Entries with scene source code:

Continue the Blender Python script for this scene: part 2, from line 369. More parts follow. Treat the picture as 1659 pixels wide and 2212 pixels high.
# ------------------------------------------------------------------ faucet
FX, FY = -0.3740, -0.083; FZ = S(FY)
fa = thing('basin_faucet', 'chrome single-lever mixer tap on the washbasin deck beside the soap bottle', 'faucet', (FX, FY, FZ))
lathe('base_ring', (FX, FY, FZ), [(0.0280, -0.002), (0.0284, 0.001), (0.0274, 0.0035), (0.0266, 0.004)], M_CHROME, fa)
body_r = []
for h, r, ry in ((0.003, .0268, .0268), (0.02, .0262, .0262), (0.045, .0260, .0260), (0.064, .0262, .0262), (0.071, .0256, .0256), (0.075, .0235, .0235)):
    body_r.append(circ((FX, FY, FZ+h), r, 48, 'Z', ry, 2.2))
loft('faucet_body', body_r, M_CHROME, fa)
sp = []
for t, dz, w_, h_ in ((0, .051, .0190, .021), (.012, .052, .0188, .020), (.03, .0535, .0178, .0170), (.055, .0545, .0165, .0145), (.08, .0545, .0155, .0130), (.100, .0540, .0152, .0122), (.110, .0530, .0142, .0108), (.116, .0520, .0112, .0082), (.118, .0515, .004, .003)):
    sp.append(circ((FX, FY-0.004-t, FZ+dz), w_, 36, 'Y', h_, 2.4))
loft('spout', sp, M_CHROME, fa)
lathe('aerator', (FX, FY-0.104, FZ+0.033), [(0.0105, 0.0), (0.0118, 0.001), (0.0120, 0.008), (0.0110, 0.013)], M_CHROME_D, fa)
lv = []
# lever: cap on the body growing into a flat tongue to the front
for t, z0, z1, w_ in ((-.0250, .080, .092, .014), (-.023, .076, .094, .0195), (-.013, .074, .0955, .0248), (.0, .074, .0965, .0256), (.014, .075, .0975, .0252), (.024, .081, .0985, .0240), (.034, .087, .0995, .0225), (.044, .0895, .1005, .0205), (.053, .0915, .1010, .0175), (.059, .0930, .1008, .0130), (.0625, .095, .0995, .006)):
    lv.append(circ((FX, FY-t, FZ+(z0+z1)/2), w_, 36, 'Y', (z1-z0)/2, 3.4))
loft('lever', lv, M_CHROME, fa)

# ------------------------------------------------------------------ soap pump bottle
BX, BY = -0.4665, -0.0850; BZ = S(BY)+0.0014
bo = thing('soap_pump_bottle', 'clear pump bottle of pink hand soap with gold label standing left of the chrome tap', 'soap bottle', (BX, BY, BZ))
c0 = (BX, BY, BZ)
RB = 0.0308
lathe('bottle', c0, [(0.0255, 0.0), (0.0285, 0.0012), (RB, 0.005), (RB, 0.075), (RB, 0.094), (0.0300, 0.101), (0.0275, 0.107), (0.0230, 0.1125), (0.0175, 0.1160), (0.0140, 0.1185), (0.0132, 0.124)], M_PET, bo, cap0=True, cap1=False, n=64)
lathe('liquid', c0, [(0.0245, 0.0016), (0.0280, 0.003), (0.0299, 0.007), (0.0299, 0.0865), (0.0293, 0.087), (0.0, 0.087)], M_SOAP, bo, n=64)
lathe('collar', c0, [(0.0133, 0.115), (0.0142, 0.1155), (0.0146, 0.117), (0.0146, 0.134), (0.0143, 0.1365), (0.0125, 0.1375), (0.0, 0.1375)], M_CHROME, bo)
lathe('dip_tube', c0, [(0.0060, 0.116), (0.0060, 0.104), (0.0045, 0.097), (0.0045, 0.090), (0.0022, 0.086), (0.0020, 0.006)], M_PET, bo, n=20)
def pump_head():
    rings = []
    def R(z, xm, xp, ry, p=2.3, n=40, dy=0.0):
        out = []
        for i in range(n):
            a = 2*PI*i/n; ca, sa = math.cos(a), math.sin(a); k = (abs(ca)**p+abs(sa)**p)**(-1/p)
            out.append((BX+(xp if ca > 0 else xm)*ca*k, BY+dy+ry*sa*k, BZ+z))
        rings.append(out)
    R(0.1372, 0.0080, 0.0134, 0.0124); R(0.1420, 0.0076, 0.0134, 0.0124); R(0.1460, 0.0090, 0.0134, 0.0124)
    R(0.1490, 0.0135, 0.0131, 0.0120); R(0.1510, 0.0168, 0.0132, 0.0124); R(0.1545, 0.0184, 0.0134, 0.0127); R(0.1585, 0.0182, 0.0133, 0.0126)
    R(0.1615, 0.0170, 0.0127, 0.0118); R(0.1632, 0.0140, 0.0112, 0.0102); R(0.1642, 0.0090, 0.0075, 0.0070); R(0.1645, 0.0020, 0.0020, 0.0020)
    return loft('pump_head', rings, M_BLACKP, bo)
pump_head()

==

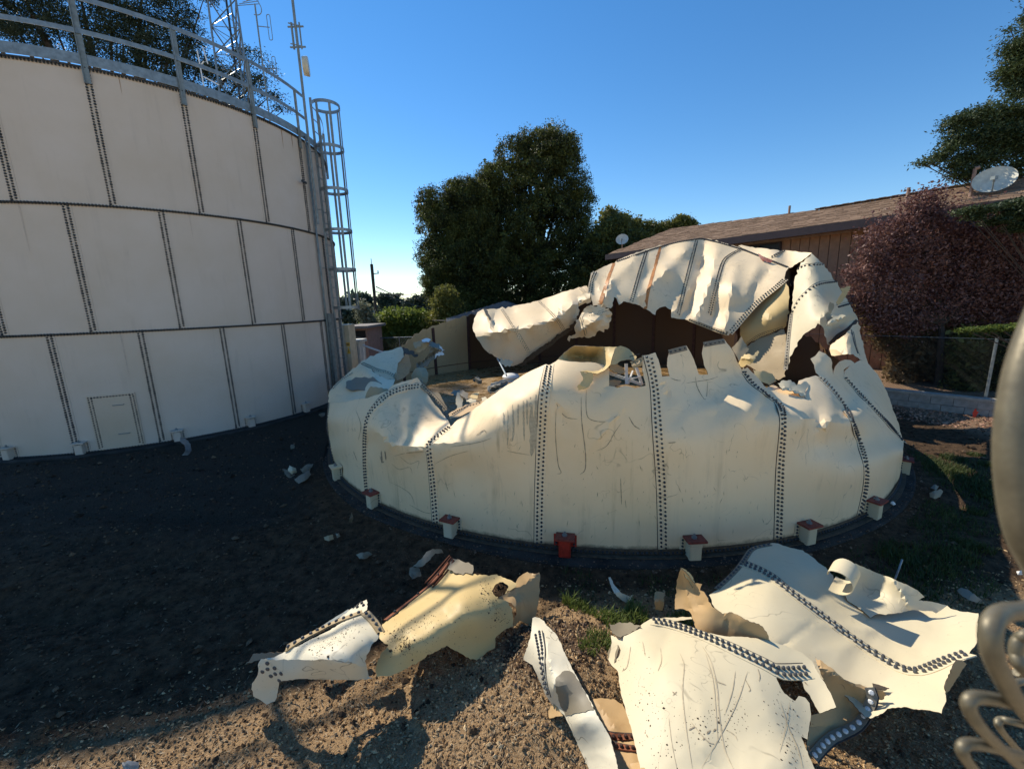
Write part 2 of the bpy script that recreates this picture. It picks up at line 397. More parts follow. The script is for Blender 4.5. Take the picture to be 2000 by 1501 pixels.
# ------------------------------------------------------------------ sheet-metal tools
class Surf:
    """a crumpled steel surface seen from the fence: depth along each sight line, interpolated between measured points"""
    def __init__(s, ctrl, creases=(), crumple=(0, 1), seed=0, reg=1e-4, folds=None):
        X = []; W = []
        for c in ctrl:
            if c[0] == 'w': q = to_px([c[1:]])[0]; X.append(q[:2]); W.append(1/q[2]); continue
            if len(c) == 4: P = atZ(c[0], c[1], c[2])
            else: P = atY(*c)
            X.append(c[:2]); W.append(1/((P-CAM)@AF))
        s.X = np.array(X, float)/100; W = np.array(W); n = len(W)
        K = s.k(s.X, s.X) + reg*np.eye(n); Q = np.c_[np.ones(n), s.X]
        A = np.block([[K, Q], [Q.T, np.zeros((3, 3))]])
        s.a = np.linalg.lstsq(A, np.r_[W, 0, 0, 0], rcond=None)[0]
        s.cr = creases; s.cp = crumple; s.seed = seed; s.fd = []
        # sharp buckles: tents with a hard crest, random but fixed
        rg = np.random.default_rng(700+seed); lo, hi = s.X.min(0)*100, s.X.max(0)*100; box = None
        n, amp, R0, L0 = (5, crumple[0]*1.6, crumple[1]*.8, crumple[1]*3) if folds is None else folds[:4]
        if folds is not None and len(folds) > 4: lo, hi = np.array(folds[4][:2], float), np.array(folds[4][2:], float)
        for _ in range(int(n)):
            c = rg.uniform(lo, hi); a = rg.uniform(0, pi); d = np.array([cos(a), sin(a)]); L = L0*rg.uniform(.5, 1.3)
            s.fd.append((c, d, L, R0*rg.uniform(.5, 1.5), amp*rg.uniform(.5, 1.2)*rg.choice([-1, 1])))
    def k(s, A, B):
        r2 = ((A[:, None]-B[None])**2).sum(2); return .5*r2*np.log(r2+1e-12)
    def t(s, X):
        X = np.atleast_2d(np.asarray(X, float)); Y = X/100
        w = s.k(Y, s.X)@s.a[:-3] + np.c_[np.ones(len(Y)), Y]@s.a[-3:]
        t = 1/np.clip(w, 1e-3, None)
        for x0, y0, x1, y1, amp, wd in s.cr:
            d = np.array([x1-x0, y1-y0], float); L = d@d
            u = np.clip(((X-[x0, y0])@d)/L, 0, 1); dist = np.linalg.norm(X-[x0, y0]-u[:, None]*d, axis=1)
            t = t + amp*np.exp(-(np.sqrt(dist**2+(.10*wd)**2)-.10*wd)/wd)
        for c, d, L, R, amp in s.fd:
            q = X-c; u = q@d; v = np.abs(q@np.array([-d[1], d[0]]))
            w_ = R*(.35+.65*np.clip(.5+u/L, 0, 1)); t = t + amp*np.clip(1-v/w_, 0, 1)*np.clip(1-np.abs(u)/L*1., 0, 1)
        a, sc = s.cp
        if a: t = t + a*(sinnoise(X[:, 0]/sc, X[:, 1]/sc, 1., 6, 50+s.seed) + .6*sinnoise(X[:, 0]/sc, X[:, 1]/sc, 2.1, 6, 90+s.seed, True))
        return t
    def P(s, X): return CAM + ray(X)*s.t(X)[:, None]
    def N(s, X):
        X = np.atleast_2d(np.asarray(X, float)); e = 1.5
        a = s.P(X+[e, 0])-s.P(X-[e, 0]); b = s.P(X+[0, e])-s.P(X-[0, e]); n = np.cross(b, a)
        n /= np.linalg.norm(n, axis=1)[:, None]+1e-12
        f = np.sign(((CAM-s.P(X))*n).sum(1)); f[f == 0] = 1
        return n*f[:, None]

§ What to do
State the number of lines in the records that contain the string "pixels", and nothing more.

§ Solution to this task
2